● Problem to work on
Set down the data below without change, skipping the pictures it holds.

● Data block
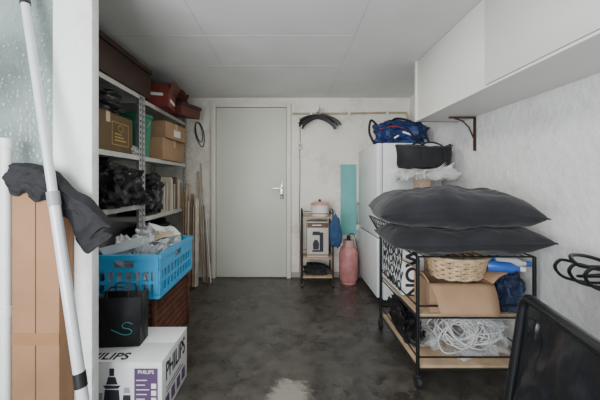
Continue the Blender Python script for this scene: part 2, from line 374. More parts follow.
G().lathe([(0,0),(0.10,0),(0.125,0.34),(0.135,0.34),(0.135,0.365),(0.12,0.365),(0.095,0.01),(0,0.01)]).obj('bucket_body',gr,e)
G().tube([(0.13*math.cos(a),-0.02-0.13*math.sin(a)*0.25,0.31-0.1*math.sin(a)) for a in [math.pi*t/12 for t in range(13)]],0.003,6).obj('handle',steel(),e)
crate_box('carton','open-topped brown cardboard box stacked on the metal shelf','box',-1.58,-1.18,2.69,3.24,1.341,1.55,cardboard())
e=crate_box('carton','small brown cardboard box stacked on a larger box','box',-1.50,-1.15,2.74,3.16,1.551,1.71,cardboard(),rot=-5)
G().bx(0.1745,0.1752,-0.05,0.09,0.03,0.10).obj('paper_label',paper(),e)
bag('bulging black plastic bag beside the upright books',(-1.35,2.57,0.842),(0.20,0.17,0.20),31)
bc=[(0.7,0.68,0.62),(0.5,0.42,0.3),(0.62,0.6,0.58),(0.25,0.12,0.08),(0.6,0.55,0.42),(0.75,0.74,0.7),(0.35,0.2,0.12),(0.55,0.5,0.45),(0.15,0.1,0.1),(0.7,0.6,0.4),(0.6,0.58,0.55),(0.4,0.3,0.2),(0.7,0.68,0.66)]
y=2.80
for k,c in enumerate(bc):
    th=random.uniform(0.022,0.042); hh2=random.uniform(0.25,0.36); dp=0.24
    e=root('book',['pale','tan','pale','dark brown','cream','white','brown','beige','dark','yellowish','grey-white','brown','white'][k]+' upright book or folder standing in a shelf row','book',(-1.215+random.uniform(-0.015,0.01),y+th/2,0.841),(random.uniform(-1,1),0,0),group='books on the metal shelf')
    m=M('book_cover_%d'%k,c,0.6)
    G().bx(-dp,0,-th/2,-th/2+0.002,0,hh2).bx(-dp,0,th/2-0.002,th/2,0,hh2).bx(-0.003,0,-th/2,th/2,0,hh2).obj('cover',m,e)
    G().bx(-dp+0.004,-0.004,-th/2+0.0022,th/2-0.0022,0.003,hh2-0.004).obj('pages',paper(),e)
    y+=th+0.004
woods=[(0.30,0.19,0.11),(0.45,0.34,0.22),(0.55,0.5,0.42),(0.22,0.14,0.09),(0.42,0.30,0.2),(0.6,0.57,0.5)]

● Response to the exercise
Continue the Blender Python script for this scene: part 2, from line 374. More parts follow.
G().lathe([(0,0),(0.10,0),(0.125,0.34),(0.135,0.34),(0.135,0.365),(0.12,0.365),(0.095,0.01),(0,0.01)]).obj('bucket_body',gr,e)
G().tube([(0.13*math.cos(a),-0.02-0.13*math.sin(a)*0.25,0.31-0.1*math.sin(a)) for a in [math.pi*t/12 for t in range(13)]],0.003,6).obj('handle',steel(),e)
crate_box('carton','open-topped brown cardboard box stacked on the metal shelf','box',-1.58,-1.18,2.69,3.24,1.341,1.55,cardboard())
e=crate_box('carton','small brown cardboard box stacked on a larger box','box',-1.50,-1.15,2.74,3.16,1.551,1.71,cardboard(),rot=-5)
G().bx(0.1745,0.1752,-0.05,0.09,0.03,0.10).obj('paper_label',paper(),e)
bag('bulging black plastic bag beside the upright books',(-1.35,2.57,0.842),(0.20,0.17,0.20),31)
bc=[(0.7,0.68,0.62),(0.5,0.42,0.3),(0.62,0.6,0.58),(0.25,0.12,0.08),(0.6,0.55,0.42),(0.75,0.74,0.7),(0.35,0.2,0.12),(0.55,0.5,0.45),(0.15,0.1,0.1),(0.7,0.6,0.4),(0.6,0.58,0.55),(0.4,0.3,0.2),(0.7,0.68,0.66)]
y=2.80
for k,c in enumerate(bc):
    th=random.uniform(0.022,0.042); hh2=random.uniform(0.25,0.36); dp=0.24
    e=root('book',['pale','tan','pale','dark brown','cream','white','brown','beige','dark','yellowish','grey-white','brown','white'][k]+' upright book or folder standing in a shelf row','book',(-1.215+random.uniform(-0.015,0.01),y+th/2,0.841),(random.uniform(-1,1),0,0),group='books on the metal shelf')
    m=M('book_cover_%d'%k,c,0.6)
    G().bx(-dp,0,-th/2,-th/2+0.002,0,hh2).bx(-dp,0,th/2-0.002,th/2,0,hh2).bx(-0.003,0,-th/2,th/2,0,hh2).obj('cover',m,e)
    G().bx(-dp+0.004,-0.004,-th/2+0.0022,th/2-0.0022,0.003,hh2-0.004).obj('pages',paper(),e)
    y+=th+0.004
woods=[(0.30,0.19,0.11),(0.45,0.34,0.22),(0.55,0.5,0.42),(0.22,0.14,0.09),(0.42,0.30,0.2),(0.6,0.57,0.5)]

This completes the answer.